* Begin RECORDS SHOWN *
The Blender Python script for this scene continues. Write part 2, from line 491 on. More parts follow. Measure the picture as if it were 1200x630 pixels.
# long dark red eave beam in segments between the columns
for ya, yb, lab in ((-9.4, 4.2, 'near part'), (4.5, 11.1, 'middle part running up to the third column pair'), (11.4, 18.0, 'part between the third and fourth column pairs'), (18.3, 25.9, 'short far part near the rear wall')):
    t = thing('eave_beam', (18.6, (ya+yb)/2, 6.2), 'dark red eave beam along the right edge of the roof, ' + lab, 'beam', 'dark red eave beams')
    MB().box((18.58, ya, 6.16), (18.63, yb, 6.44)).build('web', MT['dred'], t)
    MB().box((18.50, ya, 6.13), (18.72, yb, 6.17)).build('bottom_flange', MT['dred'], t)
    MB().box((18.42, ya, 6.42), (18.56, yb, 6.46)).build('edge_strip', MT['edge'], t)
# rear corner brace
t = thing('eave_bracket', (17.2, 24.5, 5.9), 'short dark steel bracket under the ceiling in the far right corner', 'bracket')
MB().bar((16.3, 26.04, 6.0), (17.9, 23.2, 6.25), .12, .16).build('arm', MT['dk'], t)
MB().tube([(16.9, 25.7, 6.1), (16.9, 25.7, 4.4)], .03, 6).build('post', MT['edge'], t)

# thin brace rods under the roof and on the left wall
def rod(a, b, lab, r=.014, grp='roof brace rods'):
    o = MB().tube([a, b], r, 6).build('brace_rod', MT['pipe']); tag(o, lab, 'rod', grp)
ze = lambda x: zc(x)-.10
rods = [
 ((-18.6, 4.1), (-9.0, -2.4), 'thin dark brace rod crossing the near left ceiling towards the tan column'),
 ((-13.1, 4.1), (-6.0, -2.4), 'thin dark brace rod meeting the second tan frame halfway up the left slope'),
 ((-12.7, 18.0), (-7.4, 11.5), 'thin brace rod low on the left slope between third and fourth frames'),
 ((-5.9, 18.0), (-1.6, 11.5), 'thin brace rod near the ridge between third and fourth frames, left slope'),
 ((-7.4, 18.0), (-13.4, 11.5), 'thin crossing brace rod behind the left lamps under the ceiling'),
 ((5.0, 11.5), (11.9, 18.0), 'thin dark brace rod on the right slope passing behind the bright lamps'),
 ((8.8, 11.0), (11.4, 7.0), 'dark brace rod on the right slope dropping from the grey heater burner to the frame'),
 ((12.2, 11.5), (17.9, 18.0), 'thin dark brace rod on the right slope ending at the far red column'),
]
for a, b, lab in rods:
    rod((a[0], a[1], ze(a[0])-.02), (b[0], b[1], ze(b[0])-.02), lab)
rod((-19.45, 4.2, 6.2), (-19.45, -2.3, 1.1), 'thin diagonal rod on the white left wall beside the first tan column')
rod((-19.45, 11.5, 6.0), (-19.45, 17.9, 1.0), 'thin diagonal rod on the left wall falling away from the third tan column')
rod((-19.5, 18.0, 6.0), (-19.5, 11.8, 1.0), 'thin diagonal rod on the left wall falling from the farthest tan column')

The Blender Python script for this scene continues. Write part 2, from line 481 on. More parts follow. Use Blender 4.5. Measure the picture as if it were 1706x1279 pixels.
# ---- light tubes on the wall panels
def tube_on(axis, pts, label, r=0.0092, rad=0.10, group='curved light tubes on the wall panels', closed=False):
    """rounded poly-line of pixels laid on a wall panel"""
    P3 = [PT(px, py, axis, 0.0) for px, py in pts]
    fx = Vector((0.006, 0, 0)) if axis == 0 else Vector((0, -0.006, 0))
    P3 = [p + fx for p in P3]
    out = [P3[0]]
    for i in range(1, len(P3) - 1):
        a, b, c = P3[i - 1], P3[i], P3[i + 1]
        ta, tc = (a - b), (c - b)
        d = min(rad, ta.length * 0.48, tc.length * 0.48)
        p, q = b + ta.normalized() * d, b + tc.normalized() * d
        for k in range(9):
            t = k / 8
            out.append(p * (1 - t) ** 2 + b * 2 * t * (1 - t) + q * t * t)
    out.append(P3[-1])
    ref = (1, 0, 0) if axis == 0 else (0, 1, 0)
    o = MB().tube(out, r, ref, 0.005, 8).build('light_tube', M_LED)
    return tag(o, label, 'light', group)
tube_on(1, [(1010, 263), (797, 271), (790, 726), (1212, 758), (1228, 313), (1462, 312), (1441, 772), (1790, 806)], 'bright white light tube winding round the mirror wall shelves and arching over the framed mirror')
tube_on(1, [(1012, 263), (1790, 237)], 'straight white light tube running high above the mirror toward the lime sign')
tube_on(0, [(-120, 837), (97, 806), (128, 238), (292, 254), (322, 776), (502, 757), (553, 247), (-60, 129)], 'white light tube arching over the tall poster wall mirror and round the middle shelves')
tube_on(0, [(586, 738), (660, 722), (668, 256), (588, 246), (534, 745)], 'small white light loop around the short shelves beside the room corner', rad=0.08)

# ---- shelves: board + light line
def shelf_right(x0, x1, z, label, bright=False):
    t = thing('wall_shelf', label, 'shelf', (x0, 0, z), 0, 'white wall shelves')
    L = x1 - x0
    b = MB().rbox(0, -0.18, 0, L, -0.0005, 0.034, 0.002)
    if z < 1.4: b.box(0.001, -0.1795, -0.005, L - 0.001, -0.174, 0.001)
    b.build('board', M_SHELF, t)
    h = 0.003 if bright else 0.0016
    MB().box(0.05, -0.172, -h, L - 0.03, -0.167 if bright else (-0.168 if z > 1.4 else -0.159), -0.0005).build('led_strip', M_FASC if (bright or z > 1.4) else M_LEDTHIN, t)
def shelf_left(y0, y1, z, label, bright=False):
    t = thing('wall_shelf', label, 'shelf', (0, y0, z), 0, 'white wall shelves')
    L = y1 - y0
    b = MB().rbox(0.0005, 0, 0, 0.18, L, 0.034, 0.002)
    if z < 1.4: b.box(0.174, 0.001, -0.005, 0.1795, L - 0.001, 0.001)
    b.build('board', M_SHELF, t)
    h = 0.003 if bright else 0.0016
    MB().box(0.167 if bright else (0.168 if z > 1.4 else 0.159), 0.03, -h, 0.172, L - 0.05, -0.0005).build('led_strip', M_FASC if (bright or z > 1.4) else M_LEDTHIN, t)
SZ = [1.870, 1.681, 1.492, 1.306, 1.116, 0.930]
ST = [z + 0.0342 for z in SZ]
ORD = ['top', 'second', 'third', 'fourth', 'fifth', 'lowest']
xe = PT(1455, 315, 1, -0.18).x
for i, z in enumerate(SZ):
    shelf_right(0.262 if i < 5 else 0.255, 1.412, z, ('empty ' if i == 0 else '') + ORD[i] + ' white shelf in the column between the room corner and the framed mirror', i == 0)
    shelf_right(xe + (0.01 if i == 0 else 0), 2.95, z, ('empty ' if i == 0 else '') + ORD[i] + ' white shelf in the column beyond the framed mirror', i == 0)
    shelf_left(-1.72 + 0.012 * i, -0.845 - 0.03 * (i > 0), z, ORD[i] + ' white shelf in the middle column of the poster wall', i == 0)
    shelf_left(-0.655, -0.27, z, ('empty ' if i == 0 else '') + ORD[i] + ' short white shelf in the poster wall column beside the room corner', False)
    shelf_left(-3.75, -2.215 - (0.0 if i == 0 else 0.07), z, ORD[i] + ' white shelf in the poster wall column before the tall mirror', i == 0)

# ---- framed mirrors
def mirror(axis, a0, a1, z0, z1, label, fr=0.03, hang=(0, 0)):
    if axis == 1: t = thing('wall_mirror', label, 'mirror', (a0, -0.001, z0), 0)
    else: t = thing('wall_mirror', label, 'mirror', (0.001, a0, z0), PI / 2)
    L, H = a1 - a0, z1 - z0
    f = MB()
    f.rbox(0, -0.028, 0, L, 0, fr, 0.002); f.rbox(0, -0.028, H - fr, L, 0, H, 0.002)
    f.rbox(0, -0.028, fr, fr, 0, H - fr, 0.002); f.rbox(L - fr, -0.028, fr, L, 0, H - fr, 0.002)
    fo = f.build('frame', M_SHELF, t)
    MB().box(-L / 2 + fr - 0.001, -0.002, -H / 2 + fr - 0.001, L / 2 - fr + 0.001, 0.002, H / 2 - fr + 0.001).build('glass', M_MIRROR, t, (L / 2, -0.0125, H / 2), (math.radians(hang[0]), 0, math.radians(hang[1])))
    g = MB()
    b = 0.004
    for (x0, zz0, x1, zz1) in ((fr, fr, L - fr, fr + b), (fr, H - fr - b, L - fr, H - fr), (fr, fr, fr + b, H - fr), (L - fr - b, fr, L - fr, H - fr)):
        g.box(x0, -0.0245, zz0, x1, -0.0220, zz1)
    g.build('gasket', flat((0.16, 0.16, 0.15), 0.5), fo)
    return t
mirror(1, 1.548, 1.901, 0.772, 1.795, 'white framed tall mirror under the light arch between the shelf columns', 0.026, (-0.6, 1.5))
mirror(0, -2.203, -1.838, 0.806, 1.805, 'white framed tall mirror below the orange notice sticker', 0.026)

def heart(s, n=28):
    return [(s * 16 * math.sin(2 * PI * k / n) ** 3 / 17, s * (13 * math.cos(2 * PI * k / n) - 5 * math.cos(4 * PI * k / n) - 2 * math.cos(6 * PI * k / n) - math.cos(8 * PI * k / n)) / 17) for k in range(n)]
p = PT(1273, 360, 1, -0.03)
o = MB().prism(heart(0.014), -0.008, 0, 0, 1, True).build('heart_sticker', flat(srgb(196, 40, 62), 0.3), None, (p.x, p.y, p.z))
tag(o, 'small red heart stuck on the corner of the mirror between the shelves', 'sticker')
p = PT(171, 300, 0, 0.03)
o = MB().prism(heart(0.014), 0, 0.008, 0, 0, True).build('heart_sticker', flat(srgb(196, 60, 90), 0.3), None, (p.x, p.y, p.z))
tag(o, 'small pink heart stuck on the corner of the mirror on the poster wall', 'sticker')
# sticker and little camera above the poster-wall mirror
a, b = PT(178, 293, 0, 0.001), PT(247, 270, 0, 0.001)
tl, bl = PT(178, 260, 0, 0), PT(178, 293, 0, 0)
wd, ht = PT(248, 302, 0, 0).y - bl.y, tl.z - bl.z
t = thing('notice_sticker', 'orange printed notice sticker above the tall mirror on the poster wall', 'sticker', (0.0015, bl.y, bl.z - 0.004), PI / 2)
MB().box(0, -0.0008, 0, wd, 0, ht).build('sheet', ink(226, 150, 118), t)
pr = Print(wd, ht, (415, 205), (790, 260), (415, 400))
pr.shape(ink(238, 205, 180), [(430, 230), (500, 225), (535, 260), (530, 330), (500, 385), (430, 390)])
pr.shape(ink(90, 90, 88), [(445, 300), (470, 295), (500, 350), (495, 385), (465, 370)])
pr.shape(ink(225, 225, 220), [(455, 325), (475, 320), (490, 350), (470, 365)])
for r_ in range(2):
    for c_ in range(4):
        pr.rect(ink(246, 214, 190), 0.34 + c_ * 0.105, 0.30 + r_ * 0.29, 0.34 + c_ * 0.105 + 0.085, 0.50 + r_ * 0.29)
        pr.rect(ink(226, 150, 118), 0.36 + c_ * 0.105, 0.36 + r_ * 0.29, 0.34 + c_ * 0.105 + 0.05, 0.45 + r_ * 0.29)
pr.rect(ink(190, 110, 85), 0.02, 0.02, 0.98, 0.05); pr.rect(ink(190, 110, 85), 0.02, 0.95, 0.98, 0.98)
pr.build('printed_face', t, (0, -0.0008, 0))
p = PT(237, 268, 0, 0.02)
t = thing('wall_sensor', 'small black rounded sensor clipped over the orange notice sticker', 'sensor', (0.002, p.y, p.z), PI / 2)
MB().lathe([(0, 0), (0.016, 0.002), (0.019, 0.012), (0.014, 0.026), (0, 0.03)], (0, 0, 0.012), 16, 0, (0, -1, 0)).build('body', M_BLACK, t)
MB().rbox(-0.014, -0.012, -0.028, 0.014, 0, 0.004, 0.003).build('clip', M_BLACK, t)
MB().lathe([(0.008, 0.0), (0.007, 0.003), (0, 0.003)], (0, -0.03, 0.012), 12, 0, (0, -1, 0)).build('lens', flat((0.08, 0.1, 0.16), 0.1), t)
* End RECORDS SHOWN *
### GIVEN TASK
The lines from the first of the entries through the line holding "6).build('post', MT['edge'], t)" are to be restated word for word, and no others.

### WRITTEN ANSWER
The Blender Python script for this scene continues. Write part 2, from line 491 on. More parts follow. Measure the picture as if it were 1200x630 pixels.
# long dark red eave beam in segments between the columns
for ya, yb, lab in ((-9.4, 4.2, 'near part'), (4.5, 11.1, 'middle part running up to the third column pair'), (11.4, 18.0, 'part between the third and fourth column pairs'), (18.3, 25.9, 'short far part near the rear wall')):
    t = thing('eave_beam', (18.6, (ya+yb)/2, 6.2), 'dark red eave beam along the right edge of the roof, ' + lab, 'beam', 'dark red eave beams')
    MB().box((18.58, ya, 6.16), (18.63, yb, 6.44)).build('web', MT['dred'], t)
    MB().box((18.50, ya, 6.13), (18.72, yb, 6.17)).build('bottom_flange', MT['dred'], t)
    MB().box((18.42, ya, 6.42), (18.56, yb, 6.46)).build('edge_strip', MT['edge'], t)
# rear corner brace
t = thing('eave_bracket', (17.2, 24.5, 5.9), 'short dark steel bracket under the ceiling in the far right corner', 'bracket')
MB().bar((16.3, 26.04, 6.0), (17.9, 23.2, 6.25), .12, .16).build('arm', MT['dk'], t)
MB().tube([(16.9, 25.7, 6.1), (16.9, 25.7, 4.4)], .03, 6).build('post', MT['edge'], t)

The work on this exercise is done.